-- WHAT IS NEEDED --
Exactly repeat the material, dropping every picture from the copy.

-- RAW DATA --

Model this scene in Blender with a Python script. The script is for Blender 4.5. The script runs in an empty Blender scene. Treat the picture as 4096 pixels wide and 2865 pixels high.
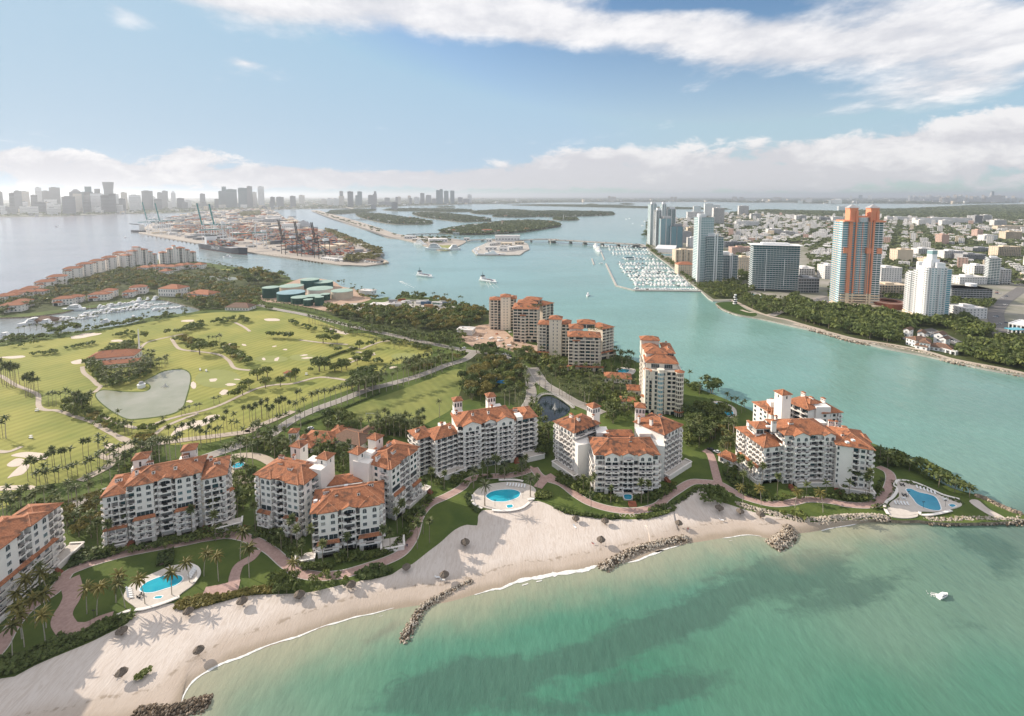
import bpy,bmesh,math,random
ru=random.uniform
import numpy as np
from math import cos,sin,atan2,pi
from mathutils import Vector,Matrix,noise as mnoise
Ve=Vector
WP='white_paint';CW='city_white';CG='city_grey';SU='stucco';CC='city_cream';TF='terracotta_far';GT='glass_teal';AT='apartment tower';AB='apartment building';RL='railing';SW='steel_white';OW='offwhite';LD='leaf_dark';DE='dense';LE='leafy';OL='olive';WA='wash';RO='royal';TA='terracotta';CR_='city_roof';CO_='concrete';HP='hip';FL_='flat';PE_='pent';WL='wall';RF='roof';GL_='glass';DK_='deck';RP_='rock_pale';RD_='rock_dark';RK_='rock';SG_='sky_grey';SW_='sky_white';FO_='foam';AP_='apartment_block';CL_='leaf_olive';WD_='leaf_mid';SC_='sky_cream';PA_='paver_sand';GP_='glass_pale';GB_='glass_blue';BT_='brown_roof';BD_='building';TP_='terracotta_worn'
from mathutils.geometry import tessellate_polygon
R=math.radians
random.seed(7);rng=np.random.default_rng(7)
SC=bpy.context.scene
CAMH=160.;FPX=1962.4;PPX=2048.;PPY=963.;PITCH=R(5.26)
cam=bpy.data.cameras.new('camera');camo=bpy.data.objects.new('camera',cam)
SC.collection.objects.link(camo);SC.camera=camo
cam.sensor_width=36;cam.sensor_fit='HORIZONTAL';cam.lens=36*FPX/4096
cam.shift_y=-(1432.5-PPY)/4096;cam.clip_start=1;cam.clip_end=400000
camo.location=(0,0,CAMH);camo.rotation_euler=(pi/2-PITCH,0,0)
SUN_AZ=R(-65);SUN_EL=R(26)
sl=bpy.data.lights.new('sun','SUN');sl.energy=4.3;sl.angle=R(.5);sl.color=(1,.885,.745)
so=bpy.data.objects.new('sun',sl);SC.collection.objects.link(so)
sd=Ve((sin(SUN_AZ)*cos(SUN_EL),cos(SUN_AZ)*cos(SUN_EL),sin(SUN_EL)))
so.rotation_euler=sd.to_track_quat('Z','Y').to_euler();so.location=(-300,300,500)
SC.view_settings.view_transform='Standard';SC.view_settings.look='None'
SC.view_settings.exposure=0.46;SC.view_settings.gamma=1;SC.view_settings.use_curve_mapping=False
SC.render.engine='CYCLES'
cy=SC.cycles
cy.use_denoising=True
try:cy.denoiser='OPENIMAGEDENOISE';cy.denoising_input_passes='RGB_ALBEDO_NORMAL';cy.denoising_prefilter='ACCURATE'
except Exception:pass
cy.max_bounces=5;cy.diffuse_bounces=2;cy.glossy_bounces=2;cy.volume_bounces=0;cy.transmission_bounces=2;cy.transparent_max_bounces=6
cy.sample_clamp_indirect=3.0;cy.caustics_reflective=False;cy.caustics_refractive=False;cy.use_adaptive_sampling=True;cy.adaptive_threshold=0.012
W=bpy.data.worlds.new('World');SC.world=W;W.use_nodes=True
nt=W.node_tree;N=nt.nodes;L=nt.links;N.clear()
def nd(t,**k):
 n=N.new(t)
 for a,b in k.items():setattr(n,a,b)
 return n
def mth(op,a,b=None,c=None,clamp=False):
 n=nd('ShaderNodeMath',operation=op,use_clamp=clamp)
 for i,v in enumerate((a,b,c)):
  if v is None:continue
  if isinstance(v,(int,float)):n.inputs[i].default_value=v
  else:L.new(v,n.inputs[i])
 return n.outputs[0]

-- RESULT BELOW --
Model this scene in Blender with a Python script. The script is for Blender 4.5. The script runs in an empty Blender scene. Treat the picture as 4096 pixels wide and 2865 pixels high.
import bpy,bmesh,math,random
ru=random.uniform
import numpy as np
from math import cos,sin,atan2,pi
from mathutils import Vector,Matrix,noise as mnoise
Ve=Vector
WP='white_paint';CW='city_white';CG='city_grey';SU='stucco';CC='city_cream';TF='terracotta_far';GT='glass_teal';AT='apartment tower';AB='apartment building';RL='railing';SW='steel_white';OW='offwhite';LD='leaf_dark';DE='dense';LE='leafy';OL='olive';WA='wash';RO='royal';TA='terracotta';CR_='city_roof';CO_='concrete';HP='hip';FL_='flat';PE_='pent';WL='wall';RF='roof';GL_='glass';DK_='deck';RP_='rock_pale';RD_='rock_dark';RK_='rock';SG_='sky_grey';SW_='sky_white';FO_='foam';AP_='apartment_block';CL_='leaf_olive';WD_='leaf_mid';SC_='sky_cream';PA_='paver_sand';GP_='glass_pale';GB_='glass_blue';BT_='brown_roof';BD_='building';TP_='terracotta_worn'
from mathutils.geometry import tessellate_polygon
R=math.radians
random.seed(7);rng=np.random.default_rng(7)
SC=bpy.context.scene
CAMH=160.;FPX=1962.4;PPX=2048.;PPY=963.;PITCH=R(5.26)
cam=bpy.data.cameras.new('camera');camo=bpy.data.objects.new('camera',cam)
SC.collection.objects.link(camo);SC.camera=camo
cam.sensor_width=36;cam.sensor_fit='HORIZONTAL';cam.lens=36*FPX/4096
cam.shift_y=-(1432.5-PPY)/4096;cam.clip_start=1;cam.clip_end=400000
camo.location=(0,0,CAMH);camo.rotation_euler=(pi/2-PITCH,0,0)
SUN_AZ=R(-65);SUN_EL=R(26)
sl=bpy.data.lights.new('sun','SUN');sl.energy=4.3;sl.angle=R(.5);sl.color=(1,.885,.745)
so=bpy.data.objects.new('sun',sl);SC.collection.objects.link(so)
sd=Ve((sin(SUN_AZ)*cos(SUN_EL),cos(SUN_AZ)*cos(SUN_EL),sin(SUN_EL)))
so.rotation_euler=sd.to_track_quat('Z','Y').to_euler();so.location=(-300,300,500)
SC.view_settings.view_transform='Standard';SC.view_settings.look='None'
SC.view_settings.exposure=0.46;SC.view_settings.gamma=1;SC.view_settings.use_curve_mapping=False
SC.render.engine='CYCLES'
cy=SC.cycles
cy.use_denoising=True
try:cy.denoiser='OPENIMAGEDENOISE';cy.denoising_input_passes='RGB_ALBEDO_NORMAL';cy.denoising_prefilter='ACCURATE'
except Exception:pass
cy.max_bounces=5;cy.diffuse_bounces=2;cy.glossy_bounces=2;cy.volume_bounces=0;cy.transmission_bounces=2;cy.transparent_max_bounces=6
cy.sample_clamp_indirect=3.0;cy.caustics_reflective=False;cy.caustics_refractive=False;cy.use_adaptive_sampling=True;cy.adaptive_threshold=0.012
W=bpy.data.worlds.new('World');SC.world=W;W.use_nodes=True
nt=W.node_tree;N=nt.nodes;L=nt.links;N.clear()
def nd(t,**k):
 n=N.new(t)
 for a,b in k.items():setattr(n,a,b)
 return n
def mth(op,a,b=None,c=None,clamp=False):
 n=nd('ShaderNodeMath',operation=op,use_clamp=clamp)
 for i,v in enumerate((a,b,c)):
  if v is None:continue
  if isinstance(v,(int,float)):n.inputs[i].default_value=v
  else:L.new(v,n.inputs[i])
 return n.outputs[0]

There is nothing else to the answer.